Reading by the Rules

posted by stokes on Monday, January 18th, 2010 at 7:00am

[If anyone was hoping for another Cowboy Bebop post, don't worry - I haven't abandoned the series. But Choose Your Own Adventure came up on one of the podcasts a little while back, and I wanted to get this finished while it was still on my mind.]

In a few hundred years, when people get around to writing a really definitive history of avant-garde literature in the 20th century, I hope they pay enough attention to Choose Your Own Adventure.

I’m not even slightly kidding.  The Choose Your Own Adventure books (and the other gamebook series – Time Machine, Tunnels and Trolls, Fighting Fantasy, and so on) are a far more successful challenge to our received notions of what “reading” is about than any modernist novel I’ve encountered.

And everyone read Choose Your Own Adventure back in the day.  Two hundred and fifty million copies sold between 1979 and 1998, according to Wikipedia, and in 38 languages.  Astonishing.  I have no idea how to figure out how many copies of Finnegan’s Wake were sold during the same period, but I’m guessing less.  And while I hear you saying already that selling a lot of copies doesn’t actually make a literary work successful, it does matter in this case.  A challenge to standard narrative that doesn’t reach a mass audience is not really a challenge at all.  It doesn’t mean the niche stuff isn’t good or important, but to be a really viable alternative it needs to be, uh, viable.

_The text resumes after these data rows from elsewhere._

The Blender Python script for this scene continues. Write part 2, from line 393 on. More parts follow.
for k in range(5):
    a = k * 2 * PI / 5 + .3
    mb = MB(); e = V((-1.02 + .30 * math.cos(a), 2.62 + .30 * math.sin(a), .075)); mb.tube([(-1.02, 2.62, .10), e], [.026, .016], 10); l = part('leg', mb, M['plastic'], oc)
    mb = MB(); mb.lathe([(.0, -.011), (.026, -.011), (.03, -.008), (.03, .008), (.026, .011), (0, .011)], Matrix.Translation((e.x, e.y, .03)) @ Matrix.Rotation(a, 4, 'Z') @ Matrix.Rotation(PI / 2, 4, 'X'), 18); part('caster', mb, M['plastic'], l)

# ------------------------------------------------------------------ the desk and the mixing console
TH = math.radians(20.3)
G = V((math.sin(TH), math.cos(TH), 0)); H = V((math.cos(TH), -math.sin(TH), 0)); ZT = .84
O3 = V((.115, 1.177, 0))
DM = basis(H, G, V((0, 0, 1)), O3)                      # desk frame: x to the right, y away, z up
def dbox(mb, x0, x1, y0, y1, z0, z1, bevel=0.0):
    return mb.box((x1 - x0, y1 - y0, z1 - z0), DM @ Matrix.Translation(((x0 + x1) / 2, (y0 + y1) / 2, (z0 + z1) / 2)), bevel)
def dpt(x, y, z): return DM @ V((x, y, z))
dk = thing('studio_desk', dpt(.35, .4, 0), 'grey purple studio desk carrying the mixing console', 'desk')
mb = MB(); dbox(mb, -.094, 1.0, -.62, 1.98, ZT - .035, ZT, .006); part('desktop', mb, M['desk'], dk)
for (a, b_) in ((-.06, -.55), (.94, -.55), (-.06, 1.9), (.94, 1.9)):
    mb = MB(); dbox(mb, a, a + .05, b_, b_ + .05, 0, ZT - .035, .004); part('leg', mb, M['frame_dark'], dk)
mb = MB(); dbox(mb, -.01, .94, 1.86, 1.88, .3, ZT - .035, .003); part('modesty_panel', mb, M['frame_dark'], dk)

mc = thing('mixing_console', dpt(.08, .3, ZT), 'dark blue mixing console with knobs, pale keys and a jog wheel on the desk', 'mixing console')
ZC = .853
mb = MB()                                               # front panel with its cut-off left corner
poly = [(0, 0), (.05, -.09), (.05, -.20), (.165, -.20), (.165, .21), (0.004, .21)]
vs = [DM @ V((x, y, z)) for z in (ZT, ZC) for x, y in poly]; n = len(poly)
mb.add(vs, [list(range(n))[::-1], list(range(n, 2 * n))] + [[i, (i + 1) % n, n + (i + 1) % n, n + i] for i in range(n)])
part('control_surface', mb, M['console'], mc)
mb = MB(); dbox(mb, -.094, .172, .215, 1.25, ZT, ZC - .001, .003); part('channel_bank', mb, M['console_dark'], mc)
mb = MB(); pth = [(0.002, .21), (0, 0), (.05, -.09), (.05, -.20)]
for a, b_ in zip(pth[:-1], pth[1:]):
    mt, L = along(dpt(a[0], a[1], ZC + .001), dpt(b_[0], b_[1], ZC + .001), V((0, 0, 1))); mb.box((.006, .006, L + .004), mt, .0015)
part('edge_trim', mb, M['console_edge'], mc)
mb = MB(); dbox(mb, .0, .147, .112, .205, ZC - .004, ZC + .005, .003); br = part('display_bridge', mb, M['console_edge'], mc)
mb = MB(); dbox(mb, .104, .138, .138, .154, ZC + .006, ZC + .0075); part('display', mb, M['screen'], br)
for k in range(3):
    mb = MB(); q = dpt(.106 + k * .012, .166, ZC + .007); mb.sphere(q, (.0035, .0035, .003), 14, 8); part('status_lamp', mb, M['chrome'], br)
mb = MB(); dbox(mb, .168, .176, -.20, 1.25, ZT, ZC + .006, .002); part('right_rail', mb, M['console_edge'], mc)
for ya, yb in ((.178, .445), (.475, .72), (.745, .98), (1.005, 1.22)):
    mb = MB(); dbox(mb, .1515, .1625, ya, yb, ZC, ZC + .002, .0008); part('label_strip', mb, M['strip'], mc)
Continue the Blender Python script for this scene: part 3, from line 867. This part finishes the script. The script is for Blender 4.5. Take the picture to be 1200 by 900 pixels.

The title, too, is almost eerily perfect.Anyway, the CYOA books would have been pretty radical even if they hadn’t been lucrative.  The earliest gamebooks came out of the French experimental literature collective Oulipo:  in 1967, Raymond Queneau produced a short story in this format which you can still read here, assuming you speak French.  And the idea was in the air earlier than that… “One beginning and one ending for a book was a thing I did not agree with,” Flann O’Brien writes in At Swim-Two-Birds, which sure enough has three beginnings and three endings, if you’re not too careful about how you define the concept.  But I’m not here to try to rescue the artistic purity of reader-driven-narrative from servitude in the brothels of capitalism by pointing out that “serious” intellectuals did it first.  I’m here to talk about the CYOA books themselves, which deserve to be remembered for their own merits.  (But before we leave the topic of brothels, let me just point out that there are apparently a LOT of “adult” CYOA titles out there.  I knew about the one I linked to from working in a bookstore, but while googling it I found out that there are, like, way, waaaaay more than I expected.  And while I don’t get the feeling that all of these are actually pornographic, they’re all selling themselves on a winking hint of sexuality coupled with a healthy (unhealthy?) ladle of nostalgia, sort of like a “Sexy Smurfette” Halloween costume.  Gross.  But then, the cover art on Escape From Fire Island is just perfect.  And I bet no other book has ever had, or ever will have, the Amazon tags “Champagne Toast,” “The Meat Rack,” “lifeguard station,” “zombie epidemic,” and “The Golden Girls,” making Escape From Fire Island another one for the ‘ol ‘Unsurpassed and Unsurpassable’ file.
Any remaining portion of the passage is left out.